■ **TASK INSTRUCTIONS**: Without including any pictures, write out the listing below exactly.

■ **MATERIAL**:

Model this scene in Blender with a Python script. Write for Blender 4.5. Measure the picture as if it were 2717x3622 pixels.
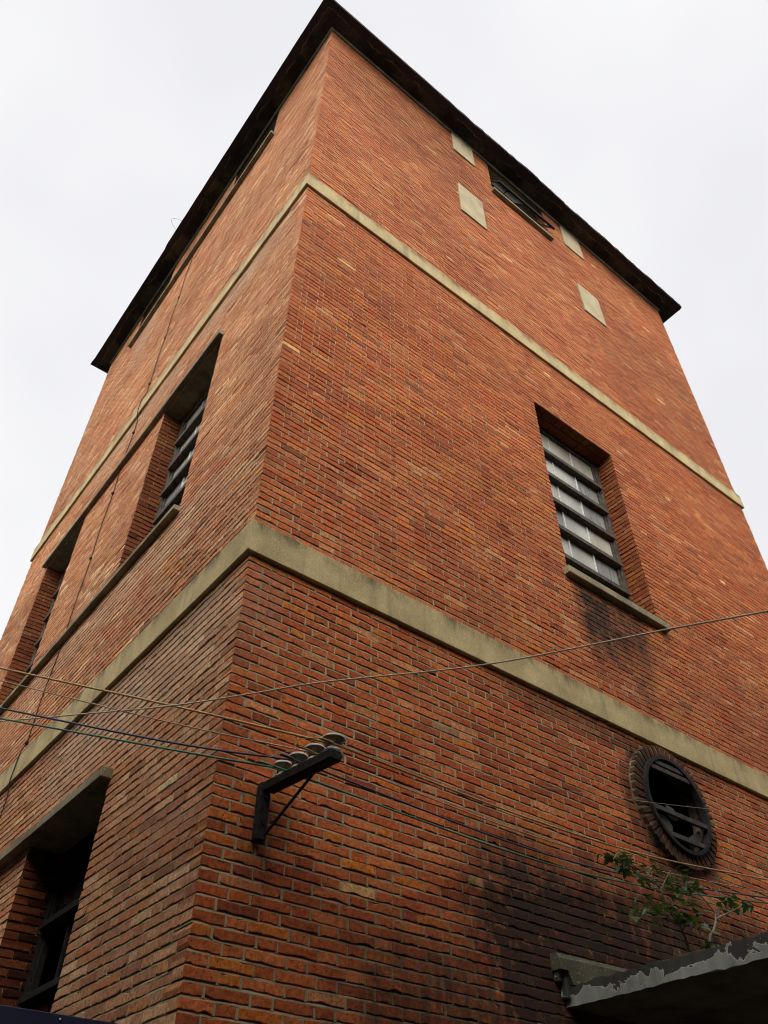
import bpy, bmesh, math, random
import numpy as np
from mathutils import Vector, Matrix, noise as mnoise

# ------------------------------------------------------------------ scene basics
for o in list(bpy.data.objects):
    bpy.data.objects.remove(o)
scene = bpy.context.scene
COL = scene.collection
rng = np.random.default_rng(7)
random.seed(7)
G = 5.2                      # ground lies G below the lower edge of the lower concrete band
R_ = math.radians

# camera -----------------------------------------------------------------------
cam = bpy.data.objects.new('camera', bpy.data.cameras.new('camera'))
COL.objects.link(cam)
cr = Vector((0.7841167, -0.62060301, 0.00359274))
cd = Vector((0.43195393, 0.54158821, -0.72117821))
cf = Vector((0.44561958, 0.56703978, 0.69274027))
CAMP = Vector((-1.84315568, -3.82812948, -3.5928119 + G))
m = Matrix((cr, -cd, -cf)).transposed().to_4x4()
m.translation = CAMP
cam.matrix_world = m
cam.data.sensor_fit = 'VERTICAL'
cam.data.sensor_height = 36.0
cam.data.sensor_width = 27.0
cam.data.lens = 2841.4459 * 36.0 / 3622.0
cam.data.clip_start = 0.05
cam.data.clip_end = 3000
scene.camera = cam

# world: overcast daylight --------------------------------------------------------
SUN_AZ = R_(228)      # direction towards the sun, from +X anticlockwise
SUN_EL = R_(38)
world = bpy.data.worlds.new("World")
scene.world = world
world.use_nodes = True
wn, wl = world.node_tree.nodes, world.node_tree.links
wn.clear()
w_out = wn.new('ShaderNodeOutputWorld')
w_bg = wn.new('ShaderNodeBackground')
w_bg.inputs['Strength'].default_value = 0.1
sky = wn.new('ShaderNodeTexSky')
sky.sky_type = 'NISHITA'
sky.sun_disc = False
sky.sun_elevation = SUN_EL
sky.sun_rotation = math.pi / 2 - SUN_AZ
tc = wn.new('ShaderNodeTexCoord')
nz = wn.new('ShaderNodeTexNoise')
nz.inputs['Scale'].default_value = 2.0
nz.inputs['Detail'].default_value = 3
ramp = wn.new('ShaderNodeValToRGB')           # pale cloud sheet with faint structure
ramp.color_ramp.elements[0].position = 0.35
ramp.color_ramp.elements[0].color = (8.75, 8.75, 9.10, 1)
ramp.color_ramp.elements[1].position = 0.65
ramp.color_ramp.elements[1].color = (10.0, 10.0, 10.1, 1)
mix = wn.new('ShaderNodeMixRGB')
mix.inputs['Fac'].default_value = 0.97
dot = wn.new('ShaderNodeVectorMath')
dot.operation = 'DOT_PRODUCT'
dot.inputs[1].default_value = (math.cos(SUN_AZ) * math.cos(SUN_EL), math.sin(SUN_AZ) * math.cos(SUN_EL), math.sin(SUN_EL))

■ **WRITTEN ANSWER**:
Model this scene in Blender with a Python script. Write for Blender 4.5. Measure the picture as if it were 2717x3622 pixels.
import bpy, bmesh, math, random
import numpy as np
from mathutils import Vector, Matrix, noise as mnoise

# ------------------------------------------------------------------ scene basics
for o in list(bpy.data.objects):
    bpy.data.objects.remove(o)
scene = bpy.context.scene
COL = scene.collection
rng = np.random.default_rng(7)
random.seed(7)
G = 5.2                      # ground lies G below the lower edge of the lower concrete band
R_ = math.radians

# camera -----------------------------------------------------------------------
cam = bpy.data.objects.new('camera', bpy.data.cameras.new('camera'))
COL.objects.link(cam)
cr = Vector((0.7841167, -0.62060301, 0.00359274))
cd = Vector((0.43195393, 0.54158821, -0.72117821))
cf = Vector((0.44561958, 0.56703978, 0.69274027))
CAMP = Vector((-1.84315568, -3.82812948, -3.5928119 + G))
m = Matrix((cr, -cd, -cf)).transposed().to_4x4()
m.translation = CAMP
cam.matrix_world = m
cam.data.sensor_fit = 'VERTICAL'
cam.data.sensor_height = 36.0
cam.data.sensor_width = 27.0
cam.data.lens = 2841.4459 * 36.0 / 3622.0
cam.data.clip_start = 0.05
cam.data.clip_end = 3000
scene.camera = cam

# world: overcast daylight --------------------------------------------------------
SUN_AZ = R_(228)      # direction towards the sun, from +X anticlockwise
SUN_EL = R_(38)
world = bpy.data.worlds.new("World")
scene.world = world
world.use_nodes = True
wn, wl = world.node_tree.nodes, world.node_tree.links
wn.clear()
w_out = wn.new('ShaderNodeOutputWorld')
w_bg = wn.new('ShaderNodeBackground')
w_bg.inputs['Strength'].default_value = 0.1
sky = wn.new('ShaderNodeTexSky')
sky.sky_type = 'NISHITA'
sky.sun_disc = False
sky.sun_elevation = SUN_EL
sky.sun_rotation = math.pi / 2 - SUN_AZ
tc = wn.new('ShaderNodeTexCoord')
nz = wn.new('ShaderNodeTexNoise')
nz.inputs['Scale'].default_value = 2.0
nz.inputs['Detail'].default_value = 3
ramp = wn.new('ShaderNodeValToRGB')           # pale cloud sheet with faint structure
ramp.color_ramp.elements[0].position = 0.35
ramp.color_ramp.elements[0].color = (8.75, 8.75, 9.10, 1)
ramp.color_ramp.elements[1].position = 0.65
ramp.color_ramp.elements[1].color = (10.0, 10.0, 10.1, 1)
mix = wn.new('ShaderNodeMixRGB')
mix.inputs['Fac'].default_value = 0.97
dot = wn.new('ShaderNodeVectorMath')
dot.operation = 'DOT_PRODUCT'
dot.inputs[1].default_value = (math.cos(SUN_AZ) * math.cos(SUN_EL), math.sin(SUN_AZ) * math.cos(SUN_EL), math.sin(SUN_EL))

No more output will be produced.